I want to know what right you have to come into the business of the Tennessee Senate or any other portion of our state and throw your weight around as if you were proponents of the Bill of Rights. Which you are not.

You do not hold to the Bill of Rights. Your old daddy, Roger Baldwin [an ACLU founder], has not realized his determination to take God and the Bible out of the United States. He has failed miserably as you have in this attempt, and just because you can shake a few legal papers in the faces of reporters and commissioners, the people still fear God and love their rights and the Bible. You have robbed the treasuries of county residents, forcing county insurance rates to the ceiling to pay your exorbitant extortion, and ultimately raising property taxes on the citizens. Your day is over.

You are neither American, civil, liberty-loving or in support of our United States.
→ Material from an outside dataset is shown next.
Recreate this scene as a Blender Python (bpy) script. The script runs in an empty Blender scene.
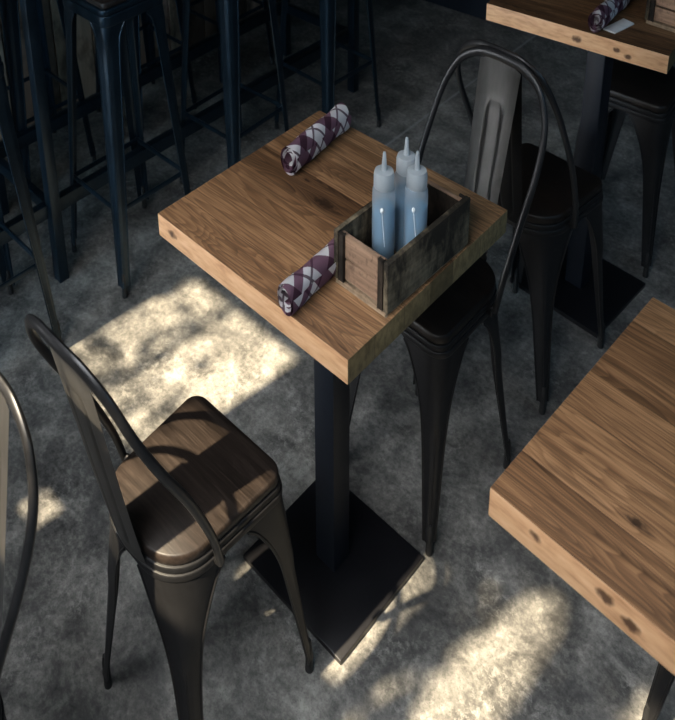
import bpy, bmesh, math, random
from mathutils import Vector, Matrix
SC = bpy.context.scene
COL = SC.collection
# ---------------------------------------------------------------- proportions
# The furniture in the photograph is tall for its width; HS / VS turn drawing
# measures (table 0.66 wide, 0.75 high) into the measures of the place.
HS, VS = 0.75, 1.33125
def S(p): return Vector((p[0]*HS, p[1]*HS, p[2]*VS))
R = math.radians

# ---------------------------------------------------------------- materials
class NT:
    def __init__(s, name):
        s.m = bpy.data.materials.new(name); s.m.use_nodes = True
        s.t = s.m.node_tree; s.b = s.t.nodes['Principled BSDF']
    def n(s, typ, **kw):
        nd = s.t.nodes.new(typ)
        for k, v in kw.items():
            if k.startswith('i_'): nd.inputs[k[2:].replace('_', ' ')].default_value = v
            else: setattr(nd, k, v)
        return nd
    def l(s, a, b): s.t.links.new(a, b)
    def math(s, op, a, b=None, c=None, clamp=False):
        nd = s.n('ShaderNodeMath', operation=op, use_clamp=clamp)
        for i, v in enumerate((a, b, c)):
            if v is None: continue
            if isinstance(v, (int, float)): nd.inputs[i].default_value = v
            else: s.l(v, nd.inputs[i])
        return nd.outputs[0]
    def mix(s, f, a, b, blend='MIX'):
        nd = s.n('ShaderNodeMix', data_type='RGBA', blend_type=blend)
        for i, v in ((0, f), (6, a), (7, b)):
            if isinstance(v, (int, float)): nd.inputs[i].default_value = v
            elif isinstance(v, tuple): nd.inputs[i].default_value = (*v[:3], 1)
            else: s.l(v, nd.inputs[i])
        return nd.outputs[2]
    def ramp(s, f, stops, interp='LINEAR'):
        nd = s.n('ShaderNodeValToRGB'); cr = nd.color_ramp; cr.interpolation = interp
        while len(cr.elements) < len(stops): cr.elements.new(.5)
        for e, (p, c) in zip(cr.elements, stops):
            e.position = p
            e.color = (c, c, c, 1) if isinstance(c, (int, float)) else (*c, 1)
        s.l(f, nd.inputs[0]); return nd.outputs[0]
    def noise(s, vec, scale, detail=4, rough=.55, dist=0):
        nd = s.n('ShaderNodeTexNoise')
        nd.inputs['Scale'].default_value = scale; nd.inputs['Detail'].default_value = detail
        nd.inputs['Roughness'].default_value = rough; nd.inputs['Distortion'].default_value = dist
        s.l(vec, nd.inputs['Vector']); return nd.outputs['Fac']
    def coords(s, sc=(1, 1, 1), off=(0, 0, 0)):
        tc = s.n('ShaderNodeTexCoord'); mp = s.n('ShaderNodeMapping')
        mp.inputs['Scale'].default_value = sc; mp.inputs['Location'].default_value = off
        s.l(tc.outputs['Object'], mp.inputs['Vector']); return mp.outputs[0]
    def bump(s, h, strength=.2, dist=.01):
        nd = s.n('ShaderNodeBump'); nd.inputs['Strength'].default_value = strength
        nd.inputs['Distance'].default_value = dist
        s.l(h, nd.inputs['Height']); s.l(nd.outputs[0], s.b.inputs['Normal'])
    def col(s, c):
        if isinstance(c, tuple): s.b.inputs['Base Color'].default_value = (*c, 1)
        else: s.l(c, s.b.inputs['Base Color'])
    def set(s, **kw):
        for k, v in kw.items():
            i = s.b.inputs[k.replace('_', ' ')]
            if hasattr(v, 'is_linked') or not isinstance(v, (int, float, tuple)): s.l(v, i)
            else: i.default_value = v
        return s

def metal(name, col, rough, met, mott=.3, streak=False, spec=.5):
    t = NT(name)
    v = t.coords((1/HS, 1/HS, 1/VS))
    n1 = t.noise(v, 14, 4); n2 = t.noise(t.coords((90, 90, 4)), 1.0, 3) if streak else t.noise(v, 90, 2)
    f = t.math('ADD', t.math('MULTIPLY', n1, .6), t.math('MULTIPLY', n2, .4))
    lo = tuple(c*(1-mott) for c in col); hi = tuple(c*(1+mott) for c in col)
    t.col(t.mix(t.ramp(f, [(.3, 0.), (.7, 1.)]), lo, hi))
    t.set(Roughness=t.math('MULTIPLY_ADD', n1, .18, rough-.09), Metallic=met)
    t.b.inputs['Specular IOR Level'].default_value = spec
    t.bump(n2, .03, .002)
    return t.m

def table_wood(name, seams, seed, knots=(), edge_knots=(), dark=1.0, tones=None):
    """planks along X, seams at local y; knots (x, y, size) in drawing units."""
    t = NT(name)
    v = t.coords((1/HS, 1/HS, 1/VS))
    sp = t.n('ShaderNodeSeparateXYZ'); t.l(v, sp.inputs[0])
    x, y, z = sp.outputs
    yn = t.math('ADD', t.math('MULTIPLY', y, 1.25), .5)      # -.4...4 -> 0..1
    rnd = random.Random(seed)
    if tones is None: tones = [rnd.random() for _ in range(len(seams)+1)]
    st = [(0, tones[0])] + [(s*1.25+.5, tones[i+1]) for i, s in enumerate(seams)]
    pid = t.ramp(yn, st, 'CONSTANT')
    # knots bend the grain
    bend = None; knotmask = None
    for (kx, ky, ks) in knots:
        dx = t.math('SUBTRACT', x, kx); dy = t.math('SUBTRACT', y, ky)
        d2 = t.math('ADD', t.math('POWER', t.math('ABSOLUTE', t.math('DIVIDE', dx, ks*2.6)), 2.), t.math('POWER', t.math('ABSOLUTE', t.math('DIVIDE', dy, ks)), 2.))
        g = t.math('POWER', 2.718, t.math('MULTIPLY', d2, -1.))
        bd = t.math('MULTIPLY', t.math('MULTIPLY', g, ks*.9), t.math('SIGN', dy))
        bend = bd if bend is None else t.math('ADD', bend, bd)
        nk = t.noise(v, 60, 3)
        core = t.ramp(t.math('ADD', d2, t.math('MULTIPLY_ADD', nk, .7, -.35)), [(.05, 1.), (.32, .3), (.9, 0.)])
        knotmask = core if knotmask is None else t.math('MAXIMUM', knotmask, core)
    yy = y if bend is None else t.math('SUBTRACT', y, bend)
    cb = t.n('ShaderNodeCombineXYZ')
    t.l(t.math('ADD', x, t.math('MULTIPLY', pid, 7.3)), cb.inputs[0]); t.l(yy, cb.inputs[1])
    t.l(t.math('ADD', z, t.math('MULTIPLY', pid, 3.1)), cb.inputs[2])
    def st_noise(sx, sy, sz, detail, dist=0, rough=.6):
        mp = t.n('ShaderNodeMapping'); mp.inputs['Scale'].default_value = (sx, sy, sz)
        mp.inputs['Location'].default_value = (seed*1.7, seed*.37, 0)
        t.l(cb.outputs[0], mp.inputs[0]); return t.noise(mp.outputs[0], 1, detail, rough, dist)
    broad = st_noise(1.6, 15, 15, 4, .5); fine = st_noise(7, 210, 210, 3, .1); mid = st_noise(2.6, 62, 62, 4, .25)
    wob = st_noise(1.4, 7, 7, 2, .5)
    rings = t.math('FRACT', t.math('MULTIPLY', wob, 26))
    rings = t.ramp(rings, [(0., .15), (.55, .75), (.9, 1.), (1., .2)])
    f = t.math('ADD', t.math('MULTIPLY', broad, .55), t.math('ADD', t.math('MULTIPLY', mid, .45), t.math('MULTIPLY_ADD', rings, .17, -.07)))
    f = t.math('ADD', f, t.math('MULTIPLY_ADD', pid, .30, -.20))
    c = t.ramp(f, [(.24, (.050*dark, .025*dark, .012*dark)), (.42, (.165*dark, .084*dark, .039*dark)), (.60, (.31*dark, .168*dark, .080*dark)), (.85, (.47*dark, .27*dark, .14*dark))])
    c = t.mix(t.math('MULTIPLY', t.ramp(fine, [(.40, 1.), (.52, 0.)]), .6), c, (.075*dark, .04*dark, .02*dark))
    if knotmask is not None:
        c = t.mix(t.math('MULTIPLY', knotmask, .92), c, (.018, .009, .005))
    # sawn edges
    tc = t.n('ShaderNodeTexCoord'); sn = t.n('ShaderNodeSeparateXYZ'); t.l(tc.outputs['Normal'], sn.inputs[0])
    longedge = t.math('GREATER_THAN', t.math('ABSOLUTE', sn.outputs[1]), .7)
    endg = t.math('GREATER_THAN', t.math('ABSOLUTE', sn.outputs[0]), .7)
    ef = t.math('ADD', t.math('MULTIPLY', st_noise(7, 1, 60, 3, .8), .6), t.math('MULTIPLY', st_noise(24, 1, 150, 3), .4))
    ec = t.ramp(ef, [(.28, (.34, .17, .08)), (.48, (.60, .345, .18)), (.72, (.74, .48, .28))])
    for (kx, kz, ks) in edge_knots:
        dx = t.math('DIVIDE', t.math('SUBTRACT', x, kx), ks*2.2); dz = t.math('DIVIDE', t.math('SUBTRACT', z, kz), ks)
        d2 = t.math('ADD', t.math('MULTIPLY', dx, dx), t.math('MULTIPLY', dz, dz))
        d2 = t.math('ADD', d2, t.math('MULTIPLY_ADD', t.noise(v, 70, 3), 1.6, -.8))
        ec = t.mix(t.ramp(d2, [(.15, .9), (.9, 0.)]), ec, (.05, .022, .012))
    gc = t.mix(pid, (.11, .080, .038), (.34, .245, .115))
    gc = t.mix(t.math('MULTIPLY', t.ramp(t.noise(v, 55, 4, .7), [(.4, 0.), (.62, 1.)]), .6), gc, (.05, .032, .015))
    c = t.mix(longedge, c, ec); c = t.mix(endg, c, gc)
    # dark glue lines
    for s in seams:
        ln = t.math('LESS_THAN', t.math('ABSOLUTE', t.math('SUBTRACT', y, s)), .0011)
        c = t.mix(t.math('MULTIPLY', ln, .6), c, (.03, .016, .009))
    t.col(c)
    t.set(Roughness=t.math('MULTIPLY_ADD', mid, .2, .42))
    t.b.inputs['Specular IOR Level'].default_value = .35
    t.bump(t.math('ADD', fine, t.math('MULTIPLY', mid, .5)), .12, .003)
    return t.m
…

I look forward to the day when you will be deported to where you will feel more at home, in the denizens of overseas communism. You will feel more at home there than in my beloved state of Tennessee. After all, I want everyone to feel at home and be happy.

For God and country.

June Griffin

Section 3 is as plain as day

I find it interesting that the Federalist Society, law scholars and others have given the same interpretation of the 14th Amendment, Section 3, of the U.S. Constitution, as defined in the following (Section 3 is explicit, as any junior high school student would attest).

Section 3:

"No person shall be a Senator or Representative in Congress, or elector of President and Vice President, or hold any office, civil or military, under the United States, or under any state, who having previously taken an oath, as member of Congress, or as an officer of the United States, or as a member of any state legislature, or as an executive or judicial office of any state, to support the Constitution of the United States, shall have engaged in insurrection or rebellion against the same, or given aid or comfort to the enemies thereof. But Congress may by a vote of two-thirds of each House remove such disability."

I think there are those who are trying to neglect the 14th Amendment, Section 3, of the U.S. Constitution in the 2024 general election.